— START —

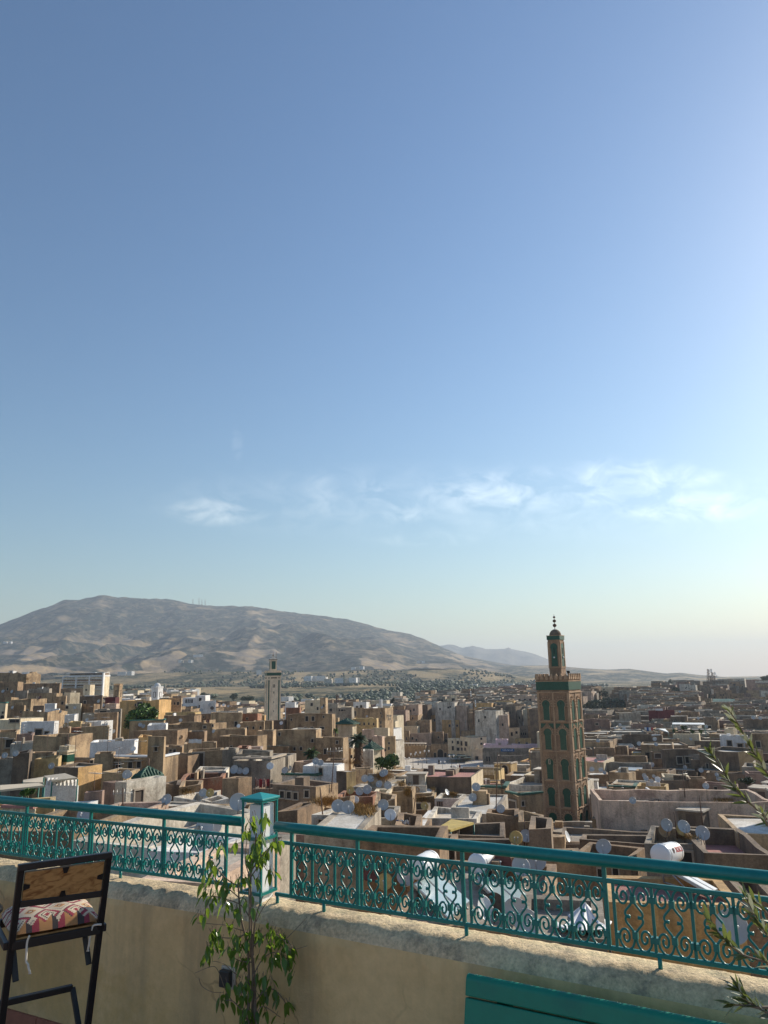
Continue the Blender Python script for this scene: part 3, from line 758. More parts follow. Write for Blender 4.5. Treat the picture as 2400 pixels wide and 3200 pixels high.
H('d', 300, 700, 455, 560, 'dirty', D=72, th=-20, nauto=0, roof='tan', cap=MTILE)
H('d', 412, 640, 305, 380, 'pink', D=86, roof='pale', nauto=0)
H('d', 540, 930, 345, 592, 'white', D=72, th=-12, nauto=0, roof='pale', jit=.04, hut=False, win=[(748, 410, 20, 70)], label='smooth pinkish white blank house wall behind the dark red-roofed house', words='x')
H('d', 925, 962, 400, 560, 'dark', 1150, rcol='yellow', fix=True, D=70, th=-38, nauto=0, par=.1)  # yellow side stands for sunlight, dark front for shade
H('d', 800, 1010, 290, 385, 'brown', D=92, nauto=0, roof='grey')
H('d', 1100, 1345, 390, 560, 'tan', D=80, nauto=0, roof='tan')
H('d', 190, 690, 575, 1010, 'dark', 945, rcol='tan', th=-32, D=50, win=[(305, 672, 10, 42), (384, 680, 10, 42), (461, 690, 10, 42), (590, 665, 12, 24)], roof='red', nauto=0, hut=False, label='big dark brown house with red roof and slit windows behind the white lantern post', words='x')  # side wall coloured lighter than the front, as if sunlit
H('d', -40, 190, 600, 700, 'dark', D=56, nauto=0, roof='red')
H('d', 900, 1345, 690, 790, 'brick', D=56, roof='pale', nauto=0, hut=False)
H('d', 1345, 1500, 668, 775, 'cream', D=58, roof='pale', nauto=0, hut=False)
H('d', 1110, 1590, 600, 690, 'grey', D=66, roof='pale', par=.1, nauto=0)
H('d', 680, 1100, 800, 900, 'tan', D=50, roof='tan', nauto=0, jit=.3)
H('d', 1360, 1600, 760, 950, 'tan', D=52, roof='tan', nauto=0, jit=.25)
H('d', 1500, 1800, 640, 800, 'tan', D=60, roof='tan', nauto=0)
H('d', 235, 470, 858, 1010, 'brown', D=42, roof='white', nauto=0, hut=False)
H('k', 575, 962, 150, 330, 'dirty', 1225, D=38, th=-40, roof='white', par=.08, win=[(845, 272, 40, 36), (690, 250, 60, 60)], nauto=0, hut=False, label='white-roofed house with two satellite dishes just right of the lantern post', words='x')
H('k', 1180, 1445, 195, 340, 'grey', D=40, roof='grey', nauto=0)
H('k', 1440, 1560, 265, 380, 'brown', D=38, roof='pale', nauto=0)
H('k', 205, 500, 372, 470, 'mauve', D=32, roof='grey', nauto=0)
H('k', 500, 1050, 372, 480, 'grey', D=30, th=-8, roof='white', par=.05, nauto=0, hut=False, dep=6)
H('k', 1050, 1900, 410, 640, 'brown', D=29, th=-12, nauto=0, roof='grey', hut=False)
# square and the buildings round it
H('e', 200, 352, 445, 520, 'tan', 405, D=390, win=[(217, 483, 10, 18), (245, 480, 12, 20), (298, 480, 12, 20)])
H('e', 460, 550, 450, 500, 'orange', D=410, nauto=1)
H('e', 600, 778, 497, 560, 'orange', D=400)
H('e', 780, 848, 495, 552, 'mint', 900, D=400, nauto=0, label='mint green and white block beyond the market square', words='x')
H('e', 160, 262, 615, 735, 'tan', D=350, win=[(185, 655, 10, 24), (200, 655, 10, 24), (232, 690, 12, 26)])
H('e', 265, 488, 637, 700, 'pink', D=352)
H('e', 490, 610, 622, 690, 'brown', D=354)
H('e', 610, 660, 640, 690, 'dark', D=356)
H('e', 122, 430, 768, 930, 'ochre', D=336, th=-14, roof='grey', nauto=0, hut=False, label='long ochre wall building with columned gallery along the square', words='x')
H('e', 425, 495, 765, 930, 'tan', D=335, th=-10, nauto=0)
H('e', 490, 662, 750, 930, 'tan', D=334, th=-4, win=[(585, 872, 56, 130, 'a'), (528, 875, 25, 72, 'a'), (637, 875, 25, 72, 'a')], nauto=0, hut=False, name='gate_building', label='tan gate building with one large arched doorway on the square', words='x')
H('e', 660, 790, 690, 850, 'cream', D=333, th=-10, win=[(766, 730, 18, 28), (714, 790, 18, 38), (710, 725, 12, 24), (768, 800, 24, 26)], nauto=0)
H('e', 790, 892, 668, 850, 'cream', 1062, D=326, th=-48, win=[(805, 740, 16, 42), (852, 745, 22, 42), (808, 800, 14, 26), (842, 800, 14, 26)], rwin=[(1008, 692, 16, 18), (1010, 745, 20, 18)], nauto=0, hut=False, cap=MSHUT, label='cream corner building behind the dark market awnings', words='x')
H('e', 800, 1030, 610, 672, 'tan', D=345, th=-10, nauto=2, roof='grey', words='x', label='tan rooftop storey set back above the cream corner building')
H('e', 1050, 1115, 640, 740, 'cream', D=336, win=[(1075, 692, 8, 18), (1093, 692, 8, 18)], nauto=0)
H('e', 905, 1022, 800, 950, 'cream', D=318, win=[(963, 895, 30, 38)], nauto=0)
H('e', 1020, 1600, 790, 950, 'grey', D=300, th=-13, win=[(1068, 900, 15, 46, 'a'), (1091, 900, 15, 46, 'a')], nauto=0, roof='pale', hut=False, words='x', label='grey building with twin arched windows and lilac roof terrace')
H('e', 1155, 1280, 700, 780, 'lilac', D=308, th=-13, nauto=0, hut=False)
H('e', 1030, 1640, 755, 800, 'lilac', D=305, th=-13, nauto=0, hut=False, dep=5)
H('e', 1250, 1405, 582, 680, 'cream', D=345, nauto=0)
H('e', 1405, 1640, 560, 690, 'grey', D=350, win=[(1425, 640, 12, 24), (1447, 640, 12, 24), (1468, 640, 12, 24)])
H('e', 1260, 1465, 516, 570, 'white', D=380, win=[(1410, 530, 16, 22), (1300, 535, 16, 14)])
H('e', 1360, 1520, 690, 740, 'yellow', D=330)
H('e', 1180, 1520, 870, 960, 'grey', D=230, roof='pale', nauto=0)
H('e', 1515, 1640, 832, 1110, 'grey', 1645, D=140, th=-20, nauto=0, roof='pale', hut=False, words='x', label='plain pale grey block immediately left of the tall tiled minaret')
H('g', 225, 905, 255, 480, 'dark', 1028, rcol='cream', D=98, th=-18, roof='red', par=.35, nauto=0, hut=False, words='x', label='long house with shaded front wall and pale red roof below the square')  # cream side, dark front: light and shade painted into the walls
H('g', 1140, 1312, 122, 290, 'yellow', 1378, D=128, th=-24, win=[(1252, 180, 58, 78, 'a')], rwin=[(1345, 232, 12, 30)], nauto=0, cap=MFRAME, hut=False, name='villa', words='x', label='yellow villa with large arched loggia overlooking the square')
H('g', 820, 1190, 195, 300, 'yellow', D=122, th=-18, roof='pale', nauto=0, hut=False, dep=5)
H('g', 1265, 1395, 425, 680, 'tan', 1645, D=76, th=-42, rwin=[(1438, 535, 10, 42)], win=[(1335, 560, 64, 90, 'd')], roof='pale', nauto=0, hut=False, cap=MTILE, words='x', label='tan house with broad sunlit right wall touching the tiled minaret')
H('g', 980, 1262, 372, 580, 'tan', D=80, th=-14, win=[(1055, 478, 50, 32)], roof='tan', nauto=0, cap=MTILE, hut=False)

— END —

Go through the material above and print all of it exactly, except the pictures.

● Completed exercise
Continue the Blender Python script for this scene: part 3, from line 758. More parts follow. Write for Blender 4.5. Treat the picture as 2400 pixels wide and 3200 pixels high.
H('d', 300, 700, 455, 560, 'dirty', D=72, th=-20, nauto=0, roof='tan', cap=MTILE)
H('d', 412, 640, 305, 380, 'pink', D=86, roof='pale', nauto=0)
H('d', 540, 930, 345, 592, 'white', D=72, th=-12, nauto=0, roof='pale', jit=.04, hut=False, win=[(748, 410, 20, 70)], label='smooth pinkish white blank house wall behind the dark red-roofed house', words='x')
H('d', 925, 962, 400, 560, 'dark', 1150, rcol='yellow', fix=True, D=70, th=-38, nauto=0, par=.1)  # yellow side stands for sunlight, dark front for shade
H('d', 800, 1010, 290, 385, 'brown', D=92, nauto=0, roof='grey')
H('d', 1100, 1345, 390, 560, 'tan', D=80, nauto=0, roof='tan')
H('d', 190, 690, 575, 1010, 'dark', 945, rcol='tan', th=-32, D=50, win=[(305, 672, 10, 42), (384, 680, 10, 42), (461, 690, 10, 42), (590, 665, 12, 24)], roof='red', nauto=0, hut=False, label='big dark brown house with red roof and slit windows behind the white lantern post', words='x')  # side wall coloured lighter than the front, as if sunlit
H('d', -40, 190, 600, 700, 'dark', D=56, nauto=0, roof='red')
H('d', 900, 1345, 690, 790, 'brick', D=56, roof='pale', nauto=0, hut=False)
H('d', 1345, 1500, 668, 775, 'cream', D=58, roof='pale', nauto=0, hut=False)
H('d', 1110, 1590, 600, 690, 'grey', D=66, roof='pale', par=.1, nauto=0)
H('d', 680, 1100, 800, 900, 'tan', D=50, roof='tan', nauto=0, jit=.3)
H('d', 1360, 1600, 760, 950, 'tan', D=52, roof='tan', nauto=0, jit=.25)
H('d', 1500, 1800, 640, 800, 'tan', D=60, roof='tan', nauto=0)
H('d', 235, 470, 858, 1010, 'brown', D=42, roof='white', nauto=0, hut=False)
H('k', 575, 962, 150, 330, 'dirty', 1225, D=38, th=-40, roof='white', par=.08, win=[(845, 272, 40, 36), (690, 250, 60, 60)], nauto=0, hut=False, label='white-roofed house with two satellite dishes just right of the lantern post', words='x')
H('k', 1180, 1445, 195, 340, 'grey', D=40, roof='grey', nauto=0)
H('k', 1440, 1560, 265, 380, 'brown', D=38, roof='pale', nauto=0)
H('k', 205, 500, 372, 470, 'mauve', D=32, roof='grey', nauto=0)
H('k', 500, 1050, 372, 480, 'grey', D=30, th=-8, roof='white', par=.05, nauto=0, hut=False, dep=6)
H('k', 1050, 1900, 410, 640, 'brown', D=29, th=-12, nauto=0, roof='grey', hut=False)
# square and the buildings round it
H('e', 200, 352, 445, 520, 'tan', 405, D=390, win=[(217, 483, 10, 18), (245, 480, 12, 20), (298, 480, 12, 20)])
H('e', 460, 550, 450, 500, 'orange', D=410, nauto=1)
H('e', 600, 778, 497, 560, 'orange', D=400)
H('e', 780, 848, 495, 552, 'mint', 900, D=400, nauto=0, label='mint green and white block beyond the market square', words='x')
H('e', 160, 262, 615, 735, 'tan', D=350, win=[(185, 655, 10, 24), (200, 655, 10, 24), (232, 690, 12, 26)])
H('e', 265, 488, 637, 700, 'pink', D=352)
H('e', 490, 610, 622, 690, 'brown', D=354)
H('e', 610, 660, 640, 690, 'dark', D=356)
H('e', 122, 430, 768, 930, 'ochre', D=336, th=-14, roof='grey', nauto=0, hut=False, label='long ochre wall building with columned gallery along the square', words='x')
H('e', 425, 495, 765, 930, 'tan', D=335, th=-10, nauto=0)
H('e', 490, 662, 750, 930, 'tan', D=334, th=-4, win=[(585, 872, 56, 130, 'a'), (528, 875, 25, 72, 'a'), (637, 875, 25, 72, 'a')], nauto=0, hut=False, name='gate_building', label='tan gate building with one large arched doorway on the square', words='x')
H('e', 660, 790, 690, 850, 'cream', D=333, th=-10, win=[(766, 730, 18, 28), (714, 790, 18, 38), (710, 725, 12, 24), (768, 800, 24, 26)], nauto=0)
H('e', 790, 892, 668, 850, 'cream', 1062, D=326, th=-48, win=[(805, 740, 16, 42), (852, 745, 22, 42), (808, 800, 14, 26), (842, 800, 14, 26)], rwin=[(1008, 692, 16, 18), (1010, 745, 20, 18)], nauto=0, hut=False, cap=MSHUT, label='cream corner building behind the dark market awnings', words='x')
H('e', 800, 1030, 610, 672, 'tan', D=345, th=-10, nauto=2, roof='grey', words='x', label='tan rooftop storey set back above the cream corner building')
H('e', 1050, 1115, 640, 740, 'cream', D=336, win=[(1075, 692, 8, 18), (1093, 692, 8, 18)], nauto=0)
H('e', 905, 1022, 800, 950, 'cream', D=318, win=[(963, 895, 30, 38)], nauto=0)
H('e', 1020, 1600, 790, 950, 'grey', D=300, th=-13, win=[(1068, 900, 15, 46, 'a'), (1091, 900, 15, 46, 'a')], nauto=0, roof='pale', hut=False, words='x', label='grey building with twin arched windows and lilac roof terrace')
H('e', 1155, 1280, 700, 780, 'lilac', D=308, th=-13, nauto=0, hut=False)
H('e', 1030, 1640, 755, 800, 'lilac', D=305, th=-13, nauto=0, hut=False, dep=5)
H('e', 1250, 1405, 582, 680, 'cream', D=345, nauto=0)
H('e', 1405, 1640, 560, 690, 'grey', D=350, win=[(1425, 640, 12, 24), (1447, 640, 12, 24), (1468, 640, 12, 24)])
H('e', 1260, 1465, 516, 570, 'white', D=380, win=[(1410, 530, 16, 22), (1300, 535, 16, 14)])
H('e', 1360, 1520, 690, 740, 'yellow', D=330)
H('e', 1180, 1520, 870, 960, 'grey', D=230, roof='pale', nauto=0)
H('e', 1515, 1640, 832, 1110, 'grey', 1645, D=140, th=-20, nauto=0, roof='pale', hut=False, words='x', label='plain pale grey block immediately left of the tall tiled minaret')
H('g', 225, 905, 255, 480, 'dark', 1028, rcol='cream', D=98, th=-18, roof='red', par=.35, nauto=0, hut=False, words='x', label='long house with shaded front wall and pale red roof below the square')  # cream side, dark front: light and shade painted into the walls
H('g', 1140, 1312, 122, 290, 'yellow', 1378, D=128, th=-24, win=[(1252, 180, 58, 78, 'a')], rwin=[(1345, 232, 12, 30)], nauto=0, cap=MFRAME, hut=False, name='villa', words='x', label='yellow villa with large arched loggia overlooking the square')
H('g', 820, 1190, 195, 300, 'yellow', D=122, th=-18, roof='pale', nauto=0, hut=False, dep=5)
H('g', 1265, 1395, 425, 680, 'tan', 1645, D=76, th=-42, rwin=[(1438, 535, 10, 42)], win=[(1335, 560, 64, 90, 'd')], roof='pale', nauto=0, hut=False, cap=MTILE, words='x', label='tan house with broad sunlit right wall touching the tiled minaret')
H('g', 980, 1262, 372, 580, 'tan', D=80, th=-14, win=[(1055, 478, 50, 32)], roof='tan', nauto=0, cap=MTILE, hut=False)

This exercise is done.